Thursday, January 18, 2007

God uses unlikely people to do his work.

The first lesson is that loyalty to God takes priority over loyalty to earthly governments. When Rahab hid the spies, she sided with Israel against her own people (Joshua 2:2-7). It was an act of treason! There is no easy way to put it. Her king ordered that these men be turned over but she chose to deceive the authorities knowing that these men would destroy her city.


We can learn three important lessons from Rahab, the prostitute introduced in Joshua chapter 2. The Hebrew word translated prostitute could also mean an innkeeper but the New Testament makes it clear that Rahab was a prostitute. The Greek word is not as ambiguous. (James 2:25 and Hebrews 11:31)

Another example of this lesson is the refusal of the Hebrew midwives to kill the male newborns as commander by the Pharaoh when they were slaves in Egypt. “The midwives, however, feared God and did not do what the king of Egypt had told them to do; they let the boys live.” (Exodus 1:17)

A New Testament example is when Peter and John continued to preach the gospel in disobedience to local authority: “Judge for yourselves whether it is right in God’s sight to obey you rather than God.” (Acts 4:19)

A second lesson we learn is that the revelation of God in history was not confined to Israel. Canaanites heard the news and reacted in fear. Some, like Rahab, became believers. Rahab’s faith was based on the knowledge of the Lord’s mighty acts (Joshua 2:9-10). On that basis she decided that He alone is God (v. 11), and she acted on that decision to seek refuge in Him (vv. 12, 13).

The third lesson is that a person does not need to know every aspect of Bible truth before he or she can be saved. Both Hebrews 11:31 and James 2:25 indicate that Rahab had put her faith in Jehovah God before the spies ever arrived in Jericho. Rahab’s knowledge of the true God was meager, but she acted on what she knew; and the Lord saved her.

She is an example of the grace of God at work. Her salvation is not based on her character or merits. She was a prostitute, a traitor and a liar but Rahab showed more faith in the Lord than the ten spies had demonstrated forty years earlier. She said, “I know that the Lord has given you the land” (Joshua 2:9). Her faith was based on facts, not just feelings; for she had heard of the miracles God had performed, including the parting of the Red Sea at the Exodus.
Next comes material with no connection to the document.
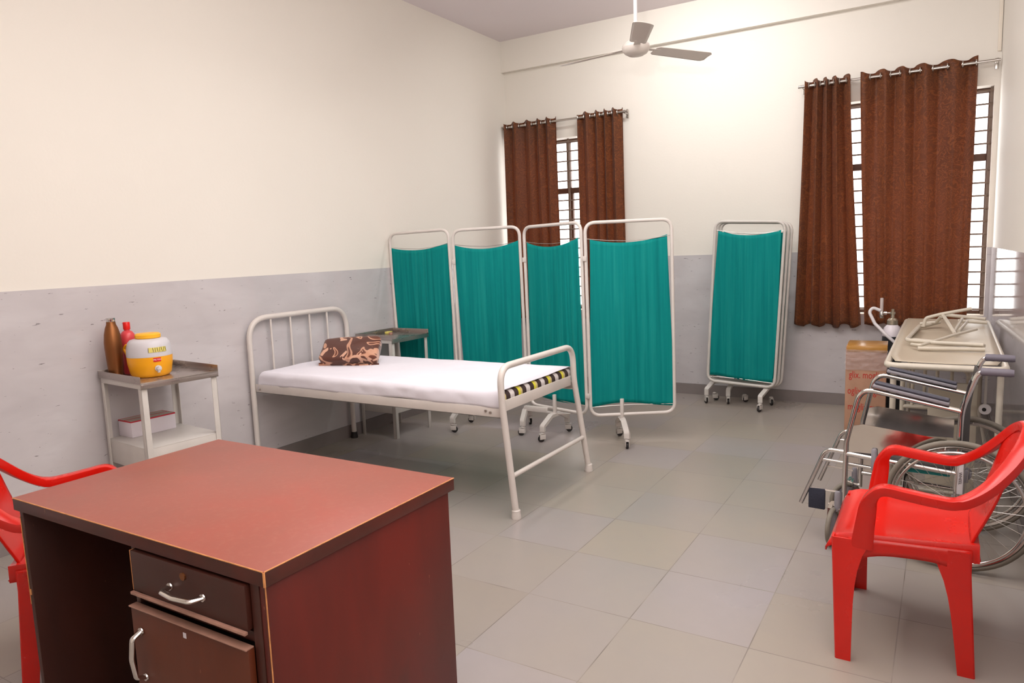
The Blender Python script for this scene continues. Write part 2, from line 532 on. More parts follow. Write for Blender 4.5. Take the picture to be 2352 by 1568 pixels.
# ------------------------------------------------------------------ curtains
RODY = D-.085; RODZ = 2.703
def curtain(name, label, xa, xb, xa2, xb2, waves, zb, phase, amp, seed, group, flat=.3):
    """xa..xb at the rod, xa2..xb2 at the hem"""
    t = thing(name, label, 'curtain', ((xa+xb)/2, RODY, 0), 0, group)
    ox = (xa+xb)/2
    rnd = random.Random(seed)
    jit = [rnd.uniform(-.35, .35) for _ in range(40)]
    ztop = RODZ+.04
    def fn(u, v):
        ph = u*waves*2*PI+phase
        w = ph+.95*math.sin(u*7+seed)+.4*math.sin(u*5+seed*2)*v
        a = amp*(1-flat*min(1, v*1.6))
        k = math.sin(w)
        y = a*(k if abs(k) < .8 else math.copysign(.8+(abs(k)-.8)*.5, k))
        y += .008*v*math.sin(u*waves*4*PI+seed*1.3+v*1.5)
        y = max(min(y, .058), -.06)
        xt = xa+(xb-xa)*u+.25*amp*math.sin(2*w)*(.6)
        xe = xa2+(xb2-xa2)*u+.2*amp*math.sin(2*w+.6*v)
        s = v**1.25
        x = xt*(1-s)+xe*s
        z = ztop+.012*math.cos(w*1.0)*(1-v)**8-(ztop-zb)*v+(.012*math.sin(u*waves*2*PI+1)+.008*math.sin(u*23+seed))*v**6
        return V((x-ox, -y, z))
    b = B(); add_grid(b, fn, int(waves*22)+10, 60)
    o = obj('cloth', b, M['curtain'], t, angle=180)
    so = o.modifiers.new('s', 'SOLIDIFY'); so.thickness = .0025
    # eyelets where the cloth crosses the rod
    n = int(waves*2+phase/PI)+2
    for k in range(-2, n):
        # solve for the crossing
        for q in range(400):
            u0, u1 = q/400, (q+1)/400
            f = lambda u: math.sin(u*waves*2*PI+phase+.95*math.sin(u*7+seed))
            if f(u0)*f(u1) <= 0 and k == -2:
                p = fn(u0, (ztop-RODZ)/(ztop-zb))
                b = B(); add_torus(b, (p.x, 0, RODZ), .0225, .005, axis='x', N=20, n=6)
                obj('eyelet', b, M['rod'], t)
        break
    return t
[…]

Only two women are named in Hebrews 11 “Hall of Faith”: Sarah, the wife of Abraham (v. 11), and Rahab (v. 31). In contrast to Sarah who was Abraham’s wife and used by God to found the Hebrew race, Rahab was a non-Jewish worshiper of pagan idols who sold her body for money.

God in His grace uses people we would probably not choose. “But God has chosen the foolish things of the world to put to shame the wise, and God has chosen the weak things of the world to put to shame the things which are mighty; and the base things of the world and the things which are despised God has chosen, and the things which are not, to bring to nothing the things that are, that no flesh should glory in His presence” (1 Cor. 1:27-29).

Matthew named Rahab as Boaz’ mother (1:5) in his genealogy of Christ. Rahab married into one of the important families of Israel and was the mother of Boaz who married Ruth and was the ancestor of both King David and Jesus.